A student is helped to an ambulance at Thammasat University campus in Bangkok during the bloody protests of 1976 © AP |
Students defy Thai rulers to mark Thammasat University massacre
Young liberals take risks to commemorate 40th anniversary of 1976 campus killings
Michael Peel / Financial Times | 4 October 2016
[Excerpts]
The Chulalongkorn gathering is doubly sensitive because it will highlight the uncomfortable place in Thai history occupied by the October 6 1976 massacre at Thammasat University across town on the banks of the Chao Phraya river. State forces and rightwing royalist mobs shot, hanged or beat to death dozens of students and other demonstrators that day, accusing them of fuelling revolutions such as those sweeping through Vietnam, Cambodia and Laos....

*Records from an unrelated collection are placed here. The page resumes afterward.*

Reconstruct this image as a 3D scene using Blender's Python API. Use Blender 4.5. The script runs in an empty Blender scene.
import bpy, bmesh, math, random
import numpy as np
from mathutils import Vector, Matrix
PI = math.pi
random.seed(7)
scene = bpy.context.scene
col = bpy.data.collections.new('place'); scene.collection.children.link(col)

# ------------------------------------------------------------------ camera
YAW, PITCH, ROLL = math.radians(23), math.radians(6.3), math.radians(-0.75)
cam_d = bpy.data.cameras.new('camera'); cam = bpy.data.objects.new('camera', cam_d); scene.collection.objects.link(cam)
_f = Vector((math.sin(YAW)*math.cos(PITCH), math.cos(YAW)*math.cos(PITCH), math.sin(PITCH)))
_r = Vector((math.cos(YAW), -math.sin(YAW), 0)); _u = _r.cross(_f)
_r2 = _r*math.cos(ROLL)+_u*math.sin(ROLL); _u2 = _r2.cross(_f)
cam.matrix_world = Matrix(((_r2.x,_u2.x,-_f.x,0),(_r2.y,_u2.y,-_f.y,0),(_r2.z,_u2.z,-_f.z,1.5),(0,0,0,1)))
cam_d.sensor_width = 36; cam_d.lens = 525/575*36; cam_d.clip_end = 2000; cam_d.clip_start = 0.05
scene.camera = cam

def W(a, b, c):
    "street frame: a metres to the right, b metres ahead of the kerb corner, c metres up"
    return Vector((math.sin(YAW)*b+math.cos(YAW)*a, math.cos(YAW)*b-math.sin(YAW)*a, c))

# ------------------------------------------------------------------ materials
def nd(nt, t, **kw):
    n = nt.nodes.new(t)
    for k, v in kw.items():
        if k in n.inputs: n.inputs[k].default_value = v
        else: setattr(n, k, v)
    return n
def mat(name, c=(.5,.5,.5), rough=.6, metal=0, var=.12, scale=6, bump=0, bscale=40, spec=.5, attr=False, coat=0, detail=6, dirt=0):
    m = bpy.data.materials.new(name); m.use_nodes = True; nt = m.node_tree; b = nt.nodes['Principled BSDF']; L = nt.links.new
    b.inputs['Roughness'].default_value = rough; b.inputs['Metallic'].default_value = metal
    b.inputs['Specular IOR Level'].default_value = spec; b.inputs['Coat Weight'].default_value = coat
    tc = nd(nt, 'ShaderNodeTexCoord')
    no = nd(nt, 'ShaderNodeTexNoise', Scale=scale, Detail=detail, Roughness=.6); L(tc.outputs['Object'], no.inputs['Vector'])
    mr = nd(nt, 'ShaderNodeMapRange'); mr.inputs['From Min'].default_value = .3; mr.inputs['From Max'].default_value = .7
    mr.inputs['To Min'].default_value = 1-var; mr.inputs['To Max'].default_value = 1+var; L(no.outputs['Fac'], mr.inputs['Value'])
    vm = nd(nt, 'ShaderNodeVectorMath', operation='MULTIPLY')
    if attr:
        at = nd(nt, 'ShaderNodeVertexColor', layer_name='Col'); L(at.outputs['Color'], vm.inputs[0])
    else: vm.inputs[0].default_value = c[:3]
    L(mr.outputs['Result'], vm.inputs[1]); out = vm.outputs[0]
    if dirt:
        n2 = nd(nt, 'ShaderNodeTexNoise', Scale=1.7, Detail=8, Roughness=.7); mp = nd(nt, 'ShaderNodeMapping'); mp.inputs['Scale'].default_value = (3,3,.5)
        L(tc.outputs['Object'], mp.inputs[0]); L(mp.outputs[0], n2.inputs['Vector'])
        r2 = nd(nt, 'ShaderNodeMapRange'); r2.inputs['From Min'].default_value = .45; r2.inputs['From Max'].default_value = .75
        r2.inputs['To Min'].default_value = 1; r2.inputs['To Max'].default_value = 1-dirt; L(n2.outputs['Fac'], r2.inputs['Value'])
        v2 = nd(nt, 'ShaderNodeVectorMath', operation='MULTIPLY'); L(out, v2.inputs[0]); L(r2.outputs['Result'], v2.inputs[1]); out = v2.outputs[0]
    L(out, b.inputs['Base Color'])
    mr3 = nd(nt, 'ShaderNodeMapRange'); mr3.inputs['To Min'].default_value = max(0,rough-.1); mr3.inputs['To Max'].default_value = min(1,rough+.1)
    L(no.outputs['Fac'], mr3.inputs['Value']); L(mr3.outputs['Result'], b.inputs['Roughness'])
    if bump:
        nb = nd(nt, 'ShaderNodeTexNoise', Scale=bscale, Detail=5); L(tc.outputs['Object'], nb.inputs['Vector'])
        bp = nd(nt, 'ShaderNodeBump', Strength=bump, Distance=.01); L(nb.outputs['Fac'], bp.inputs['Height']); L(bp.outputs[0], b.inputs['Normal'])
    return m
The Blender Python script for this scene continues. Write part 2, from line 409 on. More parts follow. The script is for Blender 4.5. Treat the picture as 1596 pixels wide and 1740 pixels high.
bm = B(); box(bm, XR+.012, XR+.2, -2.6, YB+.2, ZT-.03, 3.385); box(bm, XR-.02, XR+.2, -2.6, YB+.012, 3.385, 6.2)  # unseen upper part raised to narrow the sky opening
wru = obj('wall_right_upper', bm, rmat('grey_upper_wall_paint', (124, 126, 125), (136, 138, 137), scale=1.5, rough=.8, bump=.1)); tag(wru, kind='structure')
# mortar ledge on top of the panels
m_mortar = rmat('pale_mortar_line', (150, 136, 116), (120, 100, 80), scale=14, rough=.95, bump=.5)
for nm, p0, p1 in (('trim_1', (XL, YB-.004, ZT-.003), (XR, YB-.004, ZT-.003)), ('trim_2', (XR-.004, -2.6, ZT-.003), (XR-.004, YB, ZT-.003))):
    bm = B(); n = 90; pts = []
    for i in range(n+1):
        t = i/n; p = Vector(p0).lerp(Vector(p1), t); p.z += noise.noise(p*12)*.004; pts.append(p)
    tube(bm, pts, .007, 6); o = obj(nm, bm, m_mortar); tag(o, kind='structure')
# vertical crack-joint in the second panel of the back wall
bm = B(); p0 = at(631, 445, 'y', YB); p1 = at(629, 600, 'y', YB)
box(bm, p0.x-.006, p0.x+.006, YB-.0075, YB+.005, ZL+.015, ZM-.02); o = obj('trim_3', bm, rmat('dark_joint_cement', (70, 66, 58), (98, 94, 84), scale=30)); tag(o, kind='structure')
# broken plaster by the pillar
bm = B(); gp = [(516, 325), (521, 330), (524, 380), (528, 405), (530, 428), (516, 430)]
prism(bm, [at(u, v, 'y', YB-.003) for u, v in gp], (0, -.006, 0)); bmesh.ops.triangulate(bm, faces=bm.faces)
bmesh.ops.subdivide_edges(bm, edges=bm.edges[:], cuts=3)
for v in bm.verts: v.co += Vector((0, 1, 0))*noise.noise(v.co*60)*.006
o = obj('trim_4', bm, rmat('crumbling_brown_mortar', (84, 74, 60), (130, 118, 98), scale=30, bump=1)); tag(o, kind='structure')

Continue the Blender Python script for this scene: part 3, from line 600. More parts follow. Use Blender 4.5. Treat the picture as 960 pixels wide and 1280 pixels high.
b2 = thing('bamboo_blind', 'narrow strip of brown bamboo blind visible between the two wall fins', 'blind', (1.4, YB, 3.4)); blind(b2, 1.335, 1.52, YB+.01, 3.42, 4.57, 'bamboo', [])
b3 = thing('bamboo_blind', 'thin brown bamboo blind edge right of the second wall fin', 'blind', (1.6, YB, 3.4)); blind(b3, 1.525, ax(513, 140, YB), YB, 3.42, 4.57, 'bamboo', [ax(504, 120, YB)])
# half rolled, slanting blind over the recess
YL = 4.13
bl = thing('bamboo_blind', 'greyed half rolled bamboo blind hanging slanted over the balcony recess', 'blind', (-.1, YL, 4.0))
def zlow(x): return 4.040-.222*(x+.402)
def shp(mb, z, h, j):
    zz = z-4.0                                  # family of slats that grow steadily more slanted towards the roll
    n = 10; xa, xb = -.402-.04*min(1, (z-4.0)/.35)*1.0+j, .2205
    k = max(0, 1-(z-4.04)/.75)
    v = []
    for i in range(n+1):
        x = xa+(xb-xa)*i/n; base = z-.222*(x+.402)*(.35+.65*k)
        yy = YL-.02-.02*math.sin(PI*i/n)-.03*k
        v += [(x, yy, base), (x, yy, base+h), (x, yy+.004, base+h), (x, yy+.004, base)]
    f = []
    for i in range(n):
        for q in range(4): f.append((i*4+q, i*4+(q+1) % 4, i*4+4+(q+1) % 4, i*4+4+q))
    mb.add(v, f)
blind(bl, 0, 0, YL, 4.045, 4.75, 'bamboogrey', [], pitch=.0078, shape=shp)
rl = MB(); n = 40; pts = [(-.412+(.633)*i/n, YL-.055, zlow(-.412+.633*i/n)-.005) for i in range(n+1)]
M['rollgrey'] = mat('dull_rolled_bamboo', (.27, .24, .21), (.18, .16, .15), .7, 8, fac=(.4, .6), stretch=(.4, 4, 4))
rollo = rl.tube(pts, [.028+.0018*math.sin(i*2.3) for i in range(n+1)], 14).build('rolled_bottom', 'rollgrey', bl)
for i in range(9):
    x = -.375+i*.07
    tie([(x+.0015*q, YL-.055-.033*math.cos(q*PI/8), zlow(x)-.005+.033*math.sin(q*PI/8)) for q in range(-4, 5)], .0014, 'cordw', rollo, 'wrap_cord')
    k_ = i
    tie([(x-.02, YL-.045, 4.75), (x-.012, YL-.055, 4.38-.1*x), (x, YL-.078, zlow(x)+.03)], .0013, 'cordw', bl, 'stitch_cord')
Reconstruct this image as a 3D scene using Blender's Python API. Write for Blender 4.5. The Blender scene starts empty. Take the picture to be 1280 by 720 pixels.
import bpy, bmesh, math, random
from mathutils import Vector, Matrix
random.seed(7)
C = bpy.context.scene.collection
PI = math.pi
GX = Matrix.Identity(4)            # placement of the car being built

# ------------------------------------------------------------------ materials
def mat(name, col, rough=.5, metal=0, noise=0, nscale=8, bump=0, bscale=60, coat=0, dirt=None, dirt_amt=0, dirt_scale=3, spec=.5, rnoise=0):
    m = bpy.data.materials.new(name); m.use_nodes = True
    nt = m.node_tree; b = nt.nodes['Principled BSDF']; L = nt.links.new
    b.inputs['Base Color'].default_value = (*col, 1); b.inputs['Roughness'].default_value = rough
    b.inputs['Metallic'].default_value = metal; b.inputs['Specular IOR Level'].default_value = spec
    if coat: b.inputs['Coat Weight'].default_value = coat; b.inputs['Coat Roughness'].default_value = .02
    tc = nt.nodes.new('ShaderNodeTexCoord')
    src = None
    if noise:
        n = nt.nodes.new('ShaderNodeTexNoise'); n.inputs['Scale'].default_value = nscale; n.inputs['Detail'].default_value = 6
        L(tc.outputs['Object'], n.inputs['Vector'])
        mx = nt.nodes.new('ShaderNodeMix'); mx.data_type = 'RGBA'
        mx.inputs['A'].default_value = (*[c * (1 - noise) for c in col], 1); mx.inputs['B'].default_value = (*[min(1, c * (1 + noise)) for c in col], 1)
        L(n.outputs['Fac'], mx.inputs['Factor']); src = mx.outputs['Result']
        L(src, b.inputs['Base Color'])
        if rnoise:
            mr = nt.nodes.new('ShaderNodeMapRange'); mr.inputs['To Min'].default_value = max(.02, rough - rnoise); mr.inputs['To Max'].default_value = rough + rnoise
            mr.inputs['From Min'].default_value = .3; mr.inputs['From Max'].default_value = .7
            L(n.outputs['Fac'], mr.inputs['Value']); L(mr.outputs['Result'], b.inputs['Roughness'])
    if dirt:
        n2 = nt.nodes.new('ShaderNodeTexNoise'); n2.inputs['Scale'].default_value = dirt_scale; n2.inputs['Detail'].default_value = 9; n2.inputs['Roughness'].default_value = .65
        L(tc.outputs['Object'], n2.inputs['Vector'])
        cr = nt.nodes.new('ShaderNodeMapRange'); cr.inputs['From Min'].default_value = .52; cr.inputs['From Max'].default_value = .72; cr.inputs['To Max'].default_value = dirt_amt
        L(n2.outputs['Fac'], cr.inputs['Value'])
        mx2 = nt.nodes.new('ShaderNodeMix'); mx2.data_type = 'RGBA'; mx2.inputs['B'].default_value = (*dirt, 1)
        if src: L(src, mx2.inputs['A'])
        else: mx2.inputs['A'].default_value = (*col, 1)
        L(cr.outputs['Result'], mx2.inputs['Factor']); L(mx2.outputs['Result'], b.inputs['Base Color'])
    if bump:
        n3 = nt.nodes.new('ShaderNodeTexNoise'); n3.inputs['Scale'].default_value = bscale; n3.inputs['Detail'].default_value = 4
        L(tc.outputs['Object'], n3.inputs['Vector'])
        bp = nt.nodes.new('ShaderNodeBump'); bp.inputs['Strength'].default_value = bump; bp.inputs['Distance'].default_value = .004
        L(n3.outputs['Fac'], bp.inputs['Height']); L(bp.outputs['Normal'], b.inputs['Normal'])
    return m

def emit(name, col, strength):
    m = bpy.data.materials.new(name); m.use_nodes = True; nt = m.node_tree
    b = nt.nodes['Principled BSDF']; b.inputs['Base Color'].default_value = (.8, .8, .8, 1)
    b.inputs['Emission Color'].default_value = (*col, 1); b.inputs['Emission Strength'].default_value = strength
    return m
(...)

Student activist Netiwit Chotiphatphaisal at Chulalongkorn University © Michael Peel |
Mr Netiwit’s years of campaigning against targets ranging from compulsory student haircuts to national military service have earned him the wrath of conservatives, who have attacked his behaviour as inappropriate and disrespectful. He is scathing about how educational institutions generally allow little questioning of ideas or teachers — and in some notorious cases slip into physical abuse.
“I first became involved in politics by seeing the problems in our educational system,” said Mr Netiwit, who started a group of like-minded students called Education for the Liberation of Siam in 2013. “They treat the students as children, maybe as infants sometimes. We don’t have any freedom.”
The emergence of Mr Netiwit and other youthful campaigners is a sign that “social and cultural change has already gone ahead of politics”, argued Kaewmala, a social media commentator who prefers to use a pseudonym. Mr Netiwit appeared a “rebel and a radical to many people” only because they had been conditioned to expect a high level of deference to be shown to any authority — even a military that seized power in a coup.
“Netiwit actually is quite a respectful young man — polite and measured,” she said. “They don't hear what he is really saying because they are busy being offended by his questioning.”